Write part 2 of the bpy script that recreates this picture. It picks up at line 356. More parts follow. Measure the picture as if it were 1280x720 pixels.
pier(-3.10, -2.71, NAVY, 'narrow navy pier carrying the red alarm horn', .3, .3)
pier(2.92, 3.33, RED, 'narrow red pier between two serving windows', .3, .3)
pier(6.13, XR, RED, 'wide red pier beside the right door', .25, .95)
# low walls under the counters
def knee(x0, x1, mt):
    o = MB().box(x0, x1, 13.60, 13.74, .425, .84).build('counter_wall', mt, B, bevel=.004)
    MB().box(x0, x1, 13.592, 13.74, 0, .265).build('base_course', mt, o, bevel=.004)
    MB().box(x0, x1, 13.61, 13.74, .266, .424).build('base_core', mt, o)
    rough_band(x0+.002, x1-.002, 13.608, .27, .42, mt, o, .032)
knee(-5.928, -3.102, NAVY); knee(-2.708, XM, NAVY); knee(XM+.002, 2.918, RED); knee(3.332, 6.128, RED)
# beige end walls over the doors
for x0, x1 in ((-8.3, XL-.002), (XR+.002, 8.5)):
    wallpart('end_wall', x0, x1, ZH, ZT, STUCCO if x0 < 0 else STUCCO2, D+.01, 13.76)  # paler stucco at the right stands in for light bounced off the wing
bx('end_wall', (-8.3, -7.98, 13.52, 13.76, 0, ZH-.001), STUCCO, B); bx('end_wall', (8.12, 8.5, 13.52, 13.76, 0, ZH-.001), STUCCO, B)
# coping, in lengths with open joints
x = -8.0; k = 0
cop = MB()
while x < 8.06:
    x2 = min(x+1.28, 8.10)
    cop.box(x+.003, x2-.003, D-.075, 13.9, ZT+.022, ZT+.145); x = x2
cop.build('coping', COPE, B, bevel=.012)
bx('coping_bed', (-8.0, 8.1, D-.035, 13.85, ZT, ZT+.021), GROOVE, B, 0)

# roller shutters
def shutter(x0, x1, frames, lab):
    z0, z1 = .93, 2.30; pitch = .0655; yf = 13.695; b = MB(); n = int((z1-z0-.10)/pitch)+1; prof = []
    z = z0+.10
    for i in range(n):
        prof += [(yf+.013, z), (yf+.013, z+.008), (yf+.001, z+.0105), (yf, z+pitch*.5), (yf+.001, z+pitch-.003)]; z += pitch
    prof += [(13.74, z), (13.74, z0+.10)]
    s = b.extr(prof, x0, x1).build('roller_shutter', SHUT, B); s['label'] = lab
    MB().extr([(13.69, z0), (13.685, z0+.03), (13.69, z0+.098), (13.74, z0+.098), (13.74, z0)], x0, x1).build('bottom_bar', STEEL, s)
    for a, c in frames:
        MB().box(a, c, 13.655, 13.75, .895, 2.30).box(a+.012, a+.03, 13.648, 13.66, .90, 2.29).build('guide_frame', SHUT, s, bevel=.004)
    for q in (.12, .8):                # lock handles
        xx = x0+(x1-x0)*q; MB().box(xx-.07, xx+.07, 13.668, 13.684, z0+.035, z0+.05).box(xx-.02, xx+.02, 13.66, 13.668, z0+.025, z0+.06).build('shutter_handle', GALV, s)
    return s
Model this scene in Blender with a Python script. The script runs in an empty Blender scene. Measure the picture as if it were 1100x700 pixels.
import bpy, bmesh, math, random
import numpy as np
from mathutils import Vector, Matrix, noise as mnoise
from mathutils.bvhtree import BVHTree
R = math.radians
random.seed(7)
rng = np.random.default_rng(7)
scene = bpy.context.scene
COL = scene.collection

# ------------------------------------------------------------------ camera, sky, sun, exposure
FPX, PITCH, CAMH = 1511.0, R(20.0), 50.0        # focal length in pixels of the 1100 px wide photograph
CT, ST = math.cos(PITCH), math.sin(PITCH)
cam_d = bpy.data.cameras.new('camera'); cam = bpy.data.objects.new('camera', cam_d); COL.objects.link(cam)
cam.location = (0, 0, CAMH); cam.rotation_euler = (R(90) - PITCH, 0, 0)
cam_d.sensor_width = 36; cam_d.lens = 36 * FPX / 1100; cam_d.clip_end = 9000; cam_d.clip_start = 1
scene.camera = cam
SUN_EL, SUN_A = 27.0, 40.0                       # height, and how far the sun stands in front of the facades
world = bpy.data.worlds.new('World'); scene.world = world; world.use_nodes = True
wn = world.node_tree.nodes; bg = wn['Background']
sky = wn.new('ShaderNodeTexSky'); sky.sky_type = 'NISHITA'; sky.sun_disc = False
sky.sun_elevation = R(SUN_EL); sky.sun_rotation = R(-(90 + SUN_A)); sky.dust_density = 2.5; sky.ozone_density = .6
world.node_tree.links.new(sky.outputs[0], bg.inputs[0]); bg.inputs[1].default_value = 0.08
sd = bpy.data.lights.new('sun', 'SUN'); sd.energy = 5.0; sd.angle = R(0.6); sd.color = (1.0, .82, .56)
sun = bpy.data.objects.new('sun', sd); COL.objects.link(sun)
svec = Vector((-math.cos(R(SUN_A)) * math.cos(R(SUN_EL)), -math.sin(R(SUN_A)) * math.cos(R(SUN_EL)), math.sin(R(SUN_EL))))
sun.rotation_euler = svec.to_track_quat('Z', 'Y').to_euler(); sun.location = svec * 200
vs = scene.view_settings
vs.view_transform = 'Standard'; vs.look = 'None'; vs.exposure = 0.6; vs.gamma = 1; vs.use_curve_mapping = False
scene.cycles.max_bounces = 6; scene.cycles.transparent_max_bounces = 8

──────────

Repeat all of the records above exactly as they appear.

Write part 2 of the bpy script that recreates this picture. It picks up at line 356. More parts follow. Measure the picture as if it were 1280x720 pixels.
pier(-3.10, -2.71, NAVY, 'narrow navy pier carrying the red alarm horn', .3, .3)
pier(2.92, 3.33, RED, 'narrow red pier between two serving windows', .3, .3)
pier(6.13, XR, RED, 'wide red pier beside the right door', .25, .95)
# low walls under the counters
def knee(x0, x1, mt):
    o = MB().box(x0, x1, 13.60, 13.74, .425, .84).build('counter_wall', mt, B, bevel=.004)
    MB().box(x0, x1, 13.592, 13.74, 0, .265).build('base_course', mt, o, bevel=.004)
    MB().box(x0, x1, 13.61, 13.74, .266, .424).build('base_core', mt, o)
    rough_band(x0+.002, x1-.002, 13.608, .27, .42, mt, o, .032)
knee(-5.928, -3.102, NAVY); knee(-2.708, XM, NAVY); knee(XM+.002, 2.918, RED); knee(3.332, 6.128, RED)
# beige end walls over the doors
for x0, x1 in ((-8.3, XL-.002), (XR+.002, 8.5)):
    wallpart('end_wall', x0, x1, ZH, ZT, STUCCO if x0 < 0 else STUCCO2, D+.01, 13.76)  # paler stucco at the right stands in for light bounced off the wing
bx('end_wall', (-8.3, -7.98, 13.52, 13.76, 0, ZH-.001), STUCCO, B); bx('end_wall', (8.12, 8.5, 13.52, 13.76, 0, ZH-.001), STUCCO, B)
# coping, in lengths with open joints
x = -8.0; k = 0
cop = MB()
while x < 8.06:
    x2 = min(x+1.28, 8.10)
    cop.box(x+.003, x2-.003, D-.075, 13.9, ZT+.022, ZT+.145); x = x2
cop.build('coping', COPE, B, bevel=.012)
bx('coping_bed', (-8.0, 8.1, D-.035, 13.85, ZT, ZT+.021), GROOVE, B, 0)

# roller shutters
def shutter(x0, x1, frames, lab):
    z0, z1 = .93, 2.30; pitch = .0655; yf = 13.695; b = MB(); n = int((z1-z0-.10)/pitch)+1; prof = []
    z = z0+.10
    for i in range(n):
        prof += [(yf+.013, z), (yf+.013, z+.008), (yf+.001, z+.0105), (yf, z+pitch*.5), (yf+.001, z+pitch-.003)]; z += pitch
    prof += [(13.74, z), (13.74, z0+.10)]
    s = b.extr(prof, x0, x1).build('roller_shutter', SHUT, B); s['label'] = lab
    MB().extr([(13.69, z0), (13.685, z0+.03), (13.69, z0+.098), (13.74, z0+.098), (13.74, z0)], x0, x1).build('bottom_bar', STEEL, s)
    for a, c in frames:
        MB().box(a, c, 13.655, 13.75, .895, 2.30).box(a+.012, a+.03, 13.648, 13.66, .90, 2.29).build('guide_frame', SHUT, s, bevel=.004)
    for q in (.12, .8):                # lock handles
        xx = x0+(x1-x0)*q; MB().box(xx-.07, xx+.07, 13.668, 13.684, z0+.035, z0+.05).box(xx-.02, xx+.02, 13.66, 13.668, z0+.025, z0+.06).build('shutter_handle', GALV, s)
    return s
Model this scene in Blender with a Python script. The script runs in an empty Blender scene. Measure the picture as if it were 1100x700 pixels.
import bpy, bmesh, math, random
import numpy as np
from mathutils import Vector, Matrix, noise as mnoise
from mathutils.bvhtree import BVHTree
R = math.radians
random.seed(7)
rng = np.random.default_rng(7)
scene = bpy.context.scene
COL = scene.collection

# ------------------------------------------------------------------ camera, sky, sun, exposure
FPX, PITCH, CAMH = 1511.0, R(20.0), 50.0        # focal length in pixels of the 1100 px wide photograph
CT, ST = math.cos(PITCH), math.sin(PITCH)
cam_d = bpy.data.cameras.new('camera'); cam = bpy.data.objects.new('camera', cam_d); COL.objects.link(cam)
cam.location = (0, 0, CAMH); cam.rotation_euler = (R(90) - PITCH, 0, 0)
cam_d.sensor_width = 36; cam_d.lens = 36 * FPX / 1100; cam_d.clip_end = 9000; cam_d.clip_start = 1
scene.camera = cam
SUN_EL, SUN_A = 27.0, 40.0                       # height, and how far the sun stands in front of the facades
world = bpy.data.worlds.new('World'); scene.world = world; world.use_nodes = True
wn = world.node_tree.nodes; bg = wn['Background']
sky = wn.new('ShaderNodeTexSky'); sky.sky_type = 'NISHITA'; sky.sun_disc = False
sky.sun_elevation = R(SUN_EL); sky.sun_rotation = R(-(90 + SUN_A)); sky.dust_density = 2.5; sky.ozone_density = .6
world.node_tree.links.new(sky.outputs[0], bg.inputs[0]); bg.inputs[1].default_value = 0.08
sd = bpy.data.lights.new('sun', 'SUN'); sd.energy = 5.0; sd.angle = R(0.6); sd.color = (1.0, .82, .56)
sun = bpy.data.objects.new('sun', sd); COL.objects.link(sun)
svec = Vector((-math.cos(R(SUN_A)) * math.cos(R(SUN_EL)), -math.sin(R(SUN_A)) * math.cos(R(SUN_EL)), math.sin(R(SUN_EL))))
sun.rotation_euler = svec.to_track_quat('Z', 'Y').to_euler(); sun.location = svec * 200
vs = scene.view_settings
vs.view_transform = 'Standard'; vs.look = 'None'; vs.exposure = 0.6; vs.gamma = 1; vs.use_curve_mapping = False
scene.cycles.max_bounces = 6; scene.cycles.transparent_max_bounces = 8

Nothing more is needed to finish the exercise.